Julie Taymor’s Oscar-winning Frida is visually stunning but depicts the celebrated Mexican artist as a political invalid
Frida
Julie Taymor
2002, Handprint/Lions Gate/Miramax/Ventanarosa
123 minutes
Reviewed by Eugene Carey
LATAMROB rating: ****
JULIE TAYMOR’S Oscar-winning Frida is a powerful and beautifully filmed biography that all but completes this Mexican artist’s cultural transformation from misunderstood provincial invalid into latter-day global feminist icon.
It also demonstrates Frida Kahlo’s vibrant, extroverted character and tempestuous relationship with Diego Rivera are simply too enticing for the big commercial screen to ignore, especially when mixed with a little coarse grit from south of the border and stirred up with some spicy lesbian chic by the delectable Salma Hayek.
But there is much irony in the fact that Frida’s first, hesitant steps into the world of Hollywood respectability and hence her conversion from crippled but courageous artist into symbol of the strong, individualistic woman whom US feminists find so easy to revere, began more than 16 years before with Paul Leduc’s Frida, naturaleza viva (1986). Leduc’s film could also so easily have been an Academy Award winner for best foreign-language film – but was not entered because of a bureaucratic mix-up that had prevented the film being screened to award representatives who had visited Mexico to see it.
Leduc’s visually striking film coincided with a major exhibition of Kahlo’s work at the National Gallery in Washington D.C. and followed the publication of Hayden Herrera’s influential biography of Kahlo around which Taymor’s movie would later be based. Producer Nancy Hardin optioned the rights to Herrera’s work when it was originally published in 1983 but it was not until interest in Kahlo’s art began to soar in the early 1990s that a US movie inched towards becoming a viable prospect.
Striking differences
The differences between Leduc’s pioneering interpretation of Kahlo’s life and Taymor’s speak loudly about the changing priorities of filmmakers straddling two sides of the Cold War, Mexican political history and the US border. Leduc situates Kahlo firmly in the world of real and dangerous political choices that followed the Mexican and Russian revolutions; Taymor constructs a masterpiece of sanitisation in which politics is a bourgeois diversion and a cipher for sexual attraction. Not only does Taymor avoid exploring Frida’s politics in anything like the detail necessary to paint an accurate picture of what drove this passionate woman, but she conspires to ensure that the only real proximity Frida has to revolutionary ideas is through Rivera and her love interest, Leon Trotsky.

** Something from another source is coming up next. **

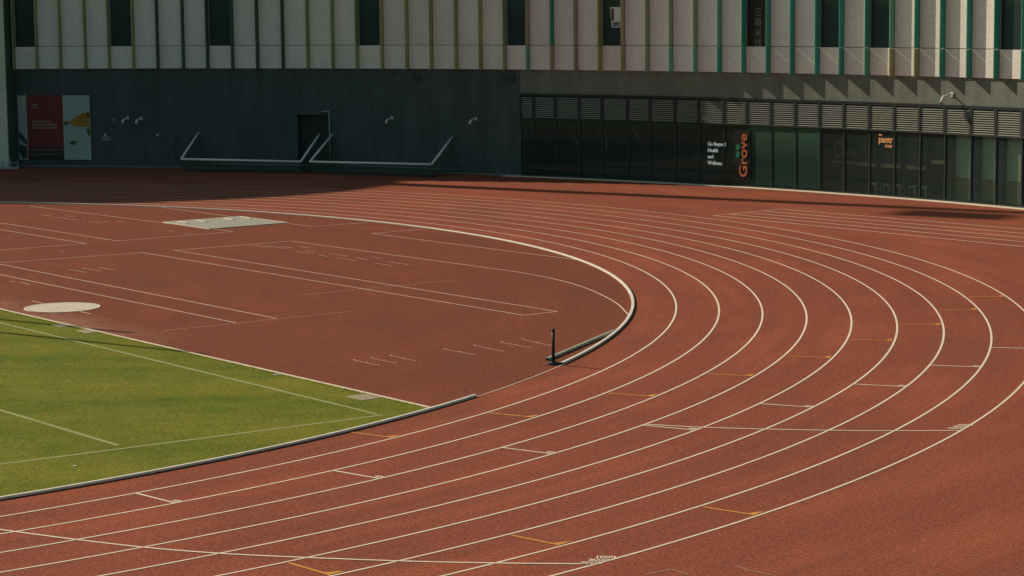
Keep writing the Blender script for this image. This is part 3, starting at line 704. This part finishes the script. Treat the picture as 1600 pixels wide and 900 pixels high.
# ------------------------------------------------------------------ signs
def wall_text(mb, txt, ph, z, d, size, mi=0, rot=False, sx=1.0, **k):
    if rot: fn = lambda u, v, w: W(ph + mdeg(v), d + w, z + u * sx)
    else: fn = lambda u, v, w: W(ph - mdeg(u * sx), d + w, z + v)
    return add_text(mb, txt, fn, mi, size=size, ext=0.012, **k)
o = thing('shop_sign', 'vertical orange word reading upward beside the green film windows', 'shop sign', W(98.9, 0, 0.4))
g = MB(); wall_text(g, "Grove", 98.70, 0.46, 0.035, 0.66, rot=True, sx=1.20, bold=0.010); g.build('lettering', 'sign_orange', o)
g = MB()
for k, (z, s) in enumerate(((1.86, 1), (1.52, 1))):
    pp = [(-0.13, -0.10), (-0.02, -0.16), (0.10, -0.08), (0.13, 0.06), (0.04, 0.16), (-0.10, 0.12)]
    g.quad(*[W(99.13 - mdeg(x * s), 0.035, z + y * s) for x, y in pp])
g.build('leaf', 'sign_green', o)
g = MB(); fbox(g, 99.30, 98.56, -0.034, 0.022, 0.40, 2.70); g.build('backboard', 'rail_end', o)
o = thing('window_lettering', 'four short lines of white lettering on the dark shop window', 'lettering', W(100.2, 0, 0.9))
for k, t in enumerate(("Go Beyond", "Health", "and", "Wellness")):
    g = MB(); wall_text(g, t, 100.60, 1.88 - k * 0.30, -0.030, 0.255, sx=0.90, bold=0.002); g.build('lettering', 'lit_white', o)
o = thing('window_arrow', 'pale arrowhead on the dark window left of the white lettering', 'arrow', W(101.1, 0, 1.0))
g = MB(); pp = [(101.26, 1.30), (100.93, 1.04), (100.93, 1.56)]
g.quad(*[W(p, -0.034, z) for p, z in pp]); g.quad(*[W(p, -0.030, z) for p, z in pp]); g.build('panel', 'banner_dark', o)
o = thing('cafe_sign', 'small warm lit-looking orange and gold lettering hung behind the top of a window', 'shop sign', W(92.2, 0, 2.2))
g = MB(); wall_text(g, "the", 92.56, 2.70, -0.030, 0.13, bold=0.004); g.build('lettering', 'sign_gold', o)
g = MB(); wall_text(g, "pantr", 92.57, 2.40, -0.030, 0.42, sx=0.92, bold=0.004); g.build('lettering', 'sign_gold', o)
g = MB(); wall_text(g, "CLUB", 92.27, 2.20, -0.030, 0.15, sx=1.0, space=1.15, bold=0.004); g.build('lettering', 'sign_gold', o)
o = thing('window_sign', 'white tapering sign with a dark stripe and two dark letters in an upper window', 'window sign', W(104.9, 0, 7.4))
g = MB()
q = [(105.17, 8.44), (104.545, 8.44), (104.545, 7.46), (105.09, 7.46)]
g.hexa([W(q[3][0], 0.078, 7.46), W(q[3][0], 0.086, 7.46), W(q[2][0], 0.086, 7.46), W(q[2][0], 0.078, 7.46)], [W(q[0][0], 0.078, 8.44), W(q[0][0], 0.086, 8.44), W(q[1][0], 0.086, 8.44), W(q[1][0], 0.078, 8.44)])
g.build('board', 'sign_white', o)
g = MB(); g.hexa([W(105.10, .087, 7.78), W(105.10, .090, 7.78), W(104.98, .090, 7.78), W(104.98, .087, 7.78)], [W(105.13, .087, 8.38), W(105.13, .090, 8.38), W(104.98, .090, 8.38), W(104.98, .087, 8.38)]); g.build('stripe', 'sign_red', o)
g = MB(); wall_text(g, "KFC", 105.02, 7.52, 0.089, 0.27, bold=0.012, sx=0.86); g.build('lettering', 'sign_ink', o)
o = thing('window_poster', 'tall black poster with a column of grey characters in an upper window', 'poster', W(98.1, 0, 6.7))
g = MB(); fbox(g, 98.68, 97.66, 0.076, 0.080, 6.62, 11.0); g.build('board', 'poster_black', o)
g = MB(); fbox(g, 97.82, 97.68, 0.081, 0.083, 6.64, 10.9); g.build('edge_strip', 'poster_red', o)
for k, t in enumerate(("三", "哥", "米", "线")):
    g = MB(); r = wall_text(g, t, 98.33, 8.00 - k * 0.47, 0.084, 0.44, bold=0.004); g.build('lettering', 'poster_text', o)

# ------------------------------------------------------------------ things glimpsed inside the shop
for k, (ph, z1, rr, lab) in enumerate(((107.42, 2.16, 0.5, 'leftmost of the three bent pale wood hoops behind the dark window'), (105.98, 2.36, 0.55, 'middle and tallest bent pale wood hoop behind the dark window'), (104.50, 2.47, 0.45, 'rightmost bent pale wood hoop, only its top seen behind the dark window'))):
    o = thing('wooden_hoop', lab, 'hoop', W(ph, -0.9, 0.03), 'bent wood hoops inside the dark window')
    g = MB(); pts = [W(ph - mdeg(0.10), -0.9, (1.42, 1.52, 2.08)[k])] + [W(ph + mdeg(0.36 - 0.46 * math.cos(t)), -0.9, z1 - 0.46 + 0.46 * math.sin(t)) for t in [k2 * PI / 2 / 8 for k2 in range(9)]]
    g.path(pts[:2], 0.022, 8); g.path(pts[1:], 0.022, 8); g.build('frame', 'wood_pale', o, smooth=True)
    g = MB(); g.tube(W(ph - mdeg(0.10), -0.9, 0.03), W(ph - mdeg(0.10), -0.9, (1.42, 1.52, 2.08)[k]), 0.015, n=8); g.build('stay', 'room_dark', o)
SH = [(14, 1.38), (15, 1.37), (16, 1.37), (17, 1.68)]
labs = ['slim wall shelf inside the window left of the one under the cafe lettering', 'slim wall shelf inside the window under the cafe lettering', 'slim wall shelf inside the window right of the cafe lettering', 'higher wall shelf inside the window next to the pale inner panels']
for (i, z), lab in zip(SH, labs):
    a, b = BAY[i], BAY[i + 1]
    o = thing('window_shelf', lab, 'shelf', W((a + b) / 2, -0.6, 0.03), 'shelves inside the cafe windows')
    g = MB(); fbox(g, a - mdeg(0.25), b + mdeg(0.12), -0.62, -0.50, z - 0.12, z + 0.03); g.build('board', 'shelf_wood', o)
    for p in (b + mdeg(0.14), (a + b) / 2 - mdeg(0.05)):
        g = MB(); fbox(g, p + mdeg(0.02), p, -0.61, -0.58, z + 0.031, 2.80); g.build('upright', 'shelf_wood', o)
    g = MB(); fbox(g, a - mdeg(0.25), b + mdeg(0.12), -0.66, -0.63, z + 0.03, 2.78); g.build('back_panel', 'room_dark', o)
# pendant display with flowers in bay 13
o = thing('flower_display', 'wreath and green and orange flowers on a shelf behind the window', 'flowers', W(94.6, -0.6, 0.03), None)
g = MB()
cx0, cz0 = 94.72, 1.95
for k in range(20):
    t0, t1 = 2 * PI * k / 20, 2 * PI * (k + 1) / 20
    g.tube(W(cx0 - mdeg(0.26 * math.cos(t0)), -0.5, cz0 + 0.32 * math.sin(t0)), W(cx0 - mdeg(0.26 * math.cos(t1)), -0.5, cz0 + 0.32 * math.sin(t1)), 0.035, n=6)
g.build('wreath', 'shelf_wood', o)
def clump(mb, ph, d, z, rx, rz, n, s):
    for _ in range(n):
        u, v, w = random.gauss(0, .45), random.gauss(0, .3), random.gauss(0, .45)
        c = Vector(W(ph - mdeg(u * rx), d + v * rx, z + w * rz)); e1 = Vector((random.gauss(0, 1), random.gauss(0, 1), random.gauss(0, 1))).normalized() * s; e2 = e1.orthogonal().normalized() * s * .5
        mb.quad(c - e1, c - e2, c + e1, c + e2)
g = MB(); clump(g, 94.15, -0.5, 2.05, 0.30, 0.45, 90, 0.07); g.build('foliage', 'leaf_green', o)
g = MB(); clump(g, 94.02, -0.48, 1.78, 0.22, 0.12, 40, 0.05); g.build('blossom', 'banner_orange', o)
g = MB(); fbox(g, 94.9, 93.9, -0.75, -0.35, 1.36, 1.42); g.build('shelf', 'shelf_wood', o)
# boxes low behind the cafe glass
for k, p in enumerate((93.35, 92.75, 92.25, 91.55, 91.05)):
    o = thing('stool', ['stool', '', '', '', ''][0], 'stool', W(p, -0.75, 0.03), 'low stools behind the cafe windows')
    o['label'] = 'low pale wooden stool barely seen at the foot of the cafe windows'
    g = MB(); fbox(g, p, p - mdeg(0.42), -0.95, -0.55, 0.44, 0.52); g.build('seat', 'shelf_wood', o)
    for q in (p - mdeg(0.03), p - mdeg(0.35)):
        for d in (-0.92, -0.62):
            g = MB(); fbox(g, q, q - mdeg(0.04), d, d + 0.04, 0.031, 0.439); g.build('leg', 'shelf_wood', o)

# ------------------------------------------------------------------ kerb rails
def rail(name, a0, a1, label, dark_end):
    o = thing(name, label, 'rail', pol(R0, a0), 'aluminium kerb rails round the inside of the track')
    g = MB(); seg = 4.0 / R0 * 180 / PI; a = a0; n = 0
    while a < a1 - 0.01:
        b = min(a + seg, a1); ring(g, R0 - 0.07, R0 + 0.012, a, b - 0.012, 0.012, 0.062, step=0.6); a = b
    m = g.build('rail', ['rail_alu'], o, bevel=0.006)
    g = MB(); a = a0 + 0.6
    while a < a1:
        ring(g, R0 - 0.05, R0 - 0.01, a, a + 0.15, 0.0, 0.013, step=1); a += 1.57
    g.build('foot', 'rail_end', o)
    g = MB()
    for e in ((a0 - 0.012,) if dark_end > 0 else (a1 + 0.002,)):
        ring(g, R0 - 0.067, R0 + 0.007, e, e + 0.010, 0.018, 0.056, step=1)
    g.build('end_plug', 'rail_end', o)
rail('kerb_rail', 31.85, 152, 'long pale kerb rail sweeping round the far side of the red infield', 1)
o = thing('kerb_rail', 'shorter pale kerb rail between the grass pitch and the inner lane', 'rail', pol(R0, 0), 'aluminium kerb rails round the inside of the track')
g = MB(); a = 24.12; seg = 6.28
while a > 0.02:
    b = max(a - seg, 0); ring(g, R0 - 0.065, R0 + 0.012, b + 0.012, a, 0.012, 0.060, step=0.6); a = b
for k in range(14): g.box((R0 - 0.0265, -2.0 - 4 * k, 0.036), (0.077, 3.98, 0.048))
g.build('rail', 'rail_alu', o, bevel=0.006)
g = MB()
for k in range(16): ring(g, R0 - 0.05, R0 - 0.01, 0.5 + 1.5 * k, 0.65 + 1.5 * k, 0.0, 0.013, step=1)
g.build('foot', 'rail_end', o)
lo = thing('loose_rail', 'dull grey length of kerb rail lying loose beside the black post', 'rail', (28.9, 21.5, 0))
p, q = Vector((30.26, 19.36, 0)), Vector((27.6, 23.74, 0)); d = (q - p); mid = (p + q) / 2
g = MB(); g.box((mid.x, mid.y, 0.040), (d.length, 0.10, 0.060), math.atan2(d.y, d.x)); g.build('bar', 'loose_alu', lo, bevel=0.006)
e = p - d.normalized() * 0.006
g = MB(); g.box((e.x, e.y, 0.042), (0.010, 0.08, 0.045), math.atan2(d.y, d.x)); g.build('end_plug', 'rail_end', lo)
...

As such, Taymor’s Frida misses an important opportunity to explore the issue that should be central to any feminist interpretation – the politics of women in Mexico – and almost starts from the bald and wildly inaccurate assumption that Kahlo enjoyed the same rights to act, speak – and indeed, to be heard – as Rivera.
Although we see Kahlo singing a few ribald political ballads when drunk with tequila, and Rivera and Siqueiros (Alfred Molina and Antonio Banderas) behaving badly as spoiled Mexican males – shooting pistols at gramophone players and womanising unashamedly – we get few if any meaningful insights into the detail or direction of Kahlo’s own ideas.
This is a significant omission, not least because it was the politics of Frida Kahlo and how these responded to the changing priorities of the Mexican revolutionary state that help to make her so interesting.
Leduc’s Frida starring Ofelia Medina offered, among other things, an exploration of this politics and begins at the end with a striking scene in which Rivera visits the palace of Bellas Artes in Mexico City to pay his respects at the coffin of his wife which is emblematically draped with the red communist flag – a tribute to her impression upon her comrades, if nothing else – setting the subsequent tone of the film.
Kahlo was an active communist and the violence and lore bequeathed by the Mexican Revolution, which began when she was three, left marks upon her as indelible as her injuries. Despite her affair with Trotsky that forms a vignette in this film, Kahlo was anything but a Trotskyist and after his death denounced her former lover and praised his killer, Stalin. She later leaned towards Mao and saw China as a socialist archetype.
The little dialogue in Leduc’s movie is devoted to politics, and Trotsky’s appearance is mainly through French and Russian, not the polished Spanish implied by Geoffrey Rush’s amorous performance. Kahlo’s commitment to Mexicanidad and indigenous themes, the two most powerful ideologies of her life, are also all but invisible in Taymor’s movie and the rivalry and enmity that existed between Rivera and the volcanic Siqueiros is ignored.
Taymor’s film is accomplished and visually stunning, attempting to recreate the colour contrast and imagery of Kahlo’s own paintings with care, and Hayek delivers the performance of her life. But the director has either missed or ignored opportunities for exploring the byzantine leftwing politics of the era in place of salacious infidelities and simplistic messages about female pain and suffering.